→ **Work to be completed**
Identify and copy all lines of the material where the string "high" is found.

** START **

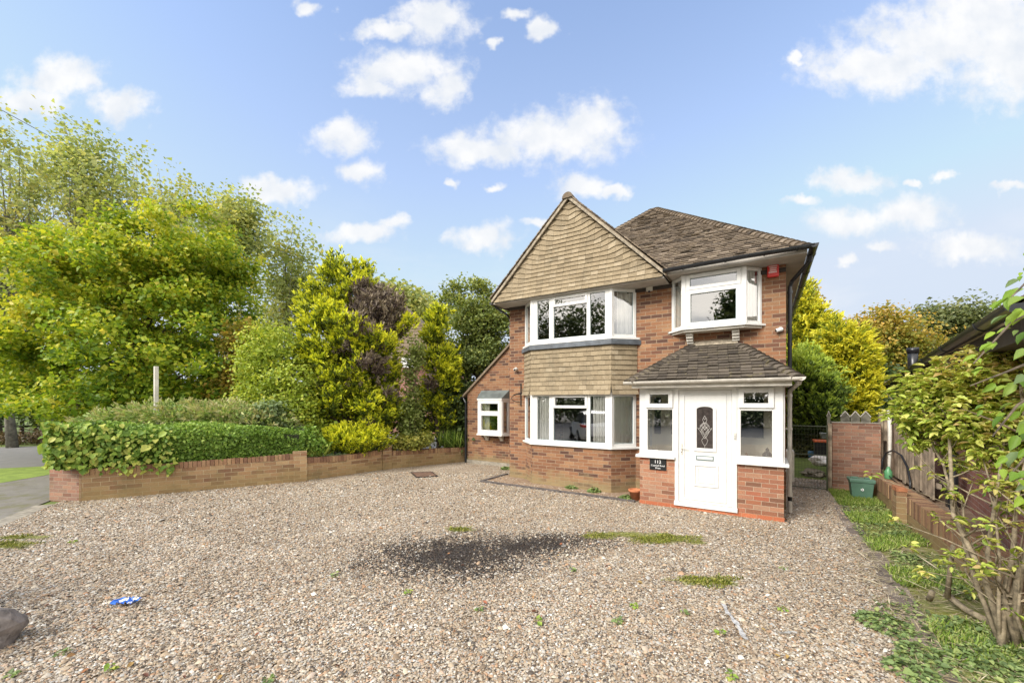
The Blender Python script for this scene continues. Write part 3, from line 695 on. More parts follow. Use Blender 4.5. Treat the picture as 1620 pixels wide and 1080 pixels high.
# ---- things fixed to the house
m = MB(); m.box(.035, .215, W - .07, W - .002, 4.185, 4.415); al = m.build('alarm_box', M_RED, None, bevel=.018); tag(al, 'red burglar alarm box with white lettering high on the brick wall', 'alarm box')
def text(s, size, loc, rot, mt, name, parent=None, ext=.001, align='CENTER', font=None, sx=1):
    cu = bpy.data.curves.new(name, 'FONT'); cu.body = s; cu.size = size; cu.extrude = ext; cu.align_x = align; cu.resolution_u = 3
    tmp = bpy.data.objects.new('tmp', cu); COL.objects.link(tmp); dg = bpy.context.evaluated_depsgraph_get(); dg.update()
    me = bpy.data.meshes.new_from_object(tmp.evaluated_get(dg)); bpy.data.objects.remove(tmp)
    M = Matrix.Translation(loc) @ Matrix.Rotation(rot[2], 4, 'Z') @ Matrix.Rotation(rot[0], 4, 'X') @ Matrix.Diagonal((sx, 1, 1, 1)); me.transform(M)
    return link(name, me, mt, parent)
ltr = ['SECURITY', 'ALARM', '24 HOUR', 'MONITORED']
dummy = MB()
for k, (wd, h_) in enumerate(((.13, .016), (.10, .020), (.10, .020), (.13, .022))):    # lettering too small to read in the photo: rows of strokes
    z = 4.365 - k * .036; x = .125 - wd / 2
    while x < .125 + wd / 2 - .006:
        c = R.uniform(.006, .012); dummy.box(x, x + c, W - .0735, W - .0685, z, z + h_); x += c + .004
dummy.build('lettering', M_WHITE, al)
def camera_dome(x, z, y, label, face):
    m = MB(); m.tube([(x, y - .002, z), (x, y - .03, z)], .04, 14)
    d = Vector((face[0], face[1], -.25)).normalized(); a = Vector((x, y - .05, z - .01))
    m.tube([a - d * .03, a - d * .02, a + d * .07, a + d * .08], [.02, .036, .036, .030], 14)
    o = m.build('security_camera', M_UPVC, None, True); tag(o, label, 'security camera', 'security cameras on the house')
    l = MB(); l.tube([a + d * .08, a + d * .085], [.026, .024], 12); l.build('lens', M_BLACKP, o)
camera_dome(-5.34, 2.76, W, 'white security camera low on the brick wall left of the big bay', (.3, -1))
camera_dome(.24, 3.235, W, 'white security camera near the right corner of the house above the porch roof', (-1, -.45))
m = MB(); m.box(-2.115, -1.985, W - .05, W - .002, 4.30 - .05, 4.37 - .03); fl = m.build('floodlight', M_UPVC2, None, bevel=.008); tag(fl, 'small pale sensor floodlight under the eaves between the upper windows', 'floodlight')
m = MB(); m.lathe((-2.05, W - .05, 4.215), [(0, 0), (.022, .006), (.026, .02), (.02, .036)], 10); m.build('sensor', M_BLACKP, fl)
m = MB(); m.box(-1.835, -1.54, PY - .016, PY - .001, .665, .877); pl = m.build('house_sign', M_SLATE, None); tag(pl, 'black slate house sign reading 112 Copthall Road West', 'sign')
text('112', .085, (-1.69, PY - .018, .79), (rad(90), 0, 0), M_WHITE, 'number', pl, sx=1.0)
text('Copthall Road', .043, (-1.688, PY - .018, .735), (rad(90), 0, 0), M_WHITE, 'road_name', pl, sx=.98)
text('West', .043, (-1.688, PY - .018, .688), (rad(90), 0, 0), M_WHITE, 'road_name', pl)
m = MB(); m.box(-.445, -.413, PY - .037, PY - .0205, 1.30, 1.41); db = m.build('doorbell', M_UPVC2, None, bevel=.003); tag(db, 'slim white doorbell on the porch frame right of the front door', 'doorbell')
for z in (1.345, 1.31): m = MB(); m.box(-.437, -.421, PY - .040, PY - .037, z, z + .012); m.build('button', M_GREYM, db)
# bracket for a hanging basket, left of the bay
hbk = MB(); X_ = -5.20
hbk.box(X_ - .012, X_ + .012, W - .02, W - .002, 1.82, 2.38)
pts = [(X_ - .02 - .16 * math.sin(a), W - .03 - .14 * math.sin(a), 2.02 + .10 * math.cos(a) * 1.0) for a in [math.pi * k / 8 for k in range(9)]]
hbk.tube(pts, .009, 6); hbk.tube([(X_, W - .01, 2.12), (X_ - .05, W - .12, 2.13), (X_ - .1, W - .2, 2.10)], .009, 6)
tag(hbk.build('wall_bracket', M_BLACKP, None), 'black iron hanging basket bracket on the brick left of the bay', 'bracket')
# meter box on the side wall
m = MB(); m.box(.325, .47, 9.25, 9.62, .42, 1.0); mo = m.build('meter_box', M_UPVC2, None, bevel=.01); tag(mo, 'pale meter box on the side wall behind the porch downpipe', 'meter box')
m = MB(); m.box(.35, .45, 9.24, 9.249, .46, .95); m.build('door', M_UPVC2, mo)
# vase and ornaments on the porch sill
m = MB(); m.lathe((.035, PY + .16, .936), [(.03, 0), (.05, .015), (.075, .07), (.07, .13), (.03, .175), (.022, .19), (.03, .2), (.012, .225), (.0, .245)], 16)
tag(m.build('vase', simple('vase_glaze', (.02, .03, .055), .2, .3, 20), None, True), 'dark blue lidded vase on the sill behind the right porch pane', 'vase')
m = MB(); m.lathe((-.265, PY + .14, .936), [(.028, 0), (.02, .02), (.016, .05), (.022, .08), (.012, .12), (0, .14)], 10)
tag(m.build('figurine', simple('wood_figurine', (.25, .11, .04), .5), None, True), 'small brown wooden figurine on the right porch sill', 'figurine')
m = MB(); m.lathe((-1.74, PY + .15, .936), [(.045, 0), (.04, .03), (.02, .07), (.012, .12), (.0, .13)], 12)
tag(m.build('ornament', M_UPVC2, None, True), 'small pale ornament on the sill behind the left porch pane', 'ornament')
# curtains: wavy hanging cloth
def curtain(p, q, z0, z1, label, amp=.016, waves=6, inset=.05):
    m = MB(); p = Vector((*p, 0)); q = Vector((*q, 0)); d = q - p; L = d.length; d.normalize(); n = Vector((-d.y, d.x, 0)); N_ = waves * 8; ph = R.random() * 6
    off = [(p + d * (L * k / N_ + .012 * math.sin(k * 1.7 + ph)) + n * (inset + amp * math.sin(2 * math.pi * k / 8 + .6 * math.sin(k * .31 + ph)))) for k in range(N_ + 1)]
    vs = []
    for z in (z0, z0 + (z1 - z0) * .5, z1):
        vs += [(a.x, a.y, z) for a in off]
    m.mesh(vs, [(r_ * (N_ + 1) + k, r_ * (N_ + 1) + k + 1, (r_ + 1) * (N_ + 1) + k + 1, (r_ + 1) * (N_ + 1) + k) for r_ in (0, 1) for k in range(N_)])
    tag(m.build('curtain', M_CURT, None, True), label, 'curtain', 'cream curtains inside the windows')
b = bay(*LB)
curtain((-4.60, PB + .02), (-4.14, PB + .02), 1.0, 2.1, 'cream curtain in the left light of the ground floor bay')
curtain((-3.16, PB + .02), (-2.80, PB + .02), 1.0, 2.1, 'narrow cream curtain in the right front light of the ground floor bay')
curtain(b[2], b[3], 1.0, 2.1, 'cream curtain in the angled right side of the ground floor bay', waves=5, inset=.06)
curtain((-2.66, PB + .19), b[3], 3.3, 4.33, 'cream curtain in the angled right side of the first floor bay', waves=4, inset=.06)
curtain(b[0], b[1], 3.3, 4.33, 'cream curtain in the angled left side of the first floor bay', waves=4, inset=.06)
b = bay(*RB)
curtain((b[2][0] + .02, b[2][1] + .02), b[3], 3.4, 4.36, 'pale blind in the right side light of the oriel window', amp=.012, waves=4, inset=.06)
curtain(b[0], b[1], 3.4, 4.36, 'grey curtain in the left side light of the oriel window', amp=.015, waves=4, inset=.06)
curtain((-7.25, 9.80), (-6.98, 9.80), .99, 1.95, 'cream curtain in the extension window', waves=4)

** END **

→ **Complete response**
The Blender Python script for this scene continues. Write part 3, from line 695 on. More parts follow. Use Blender 4.5. Treat the picture as 1620 pixels wide and 1080 pixels high.
m = MB(); m.box(.035, .215, W - .07, W - .002, 4.185, 4.415); al = m.build('alarm_box', M_RED, None, bevel=.018); tag(al, 'red burglar alarm box with white lettering high on the brick wall', 'alarm box')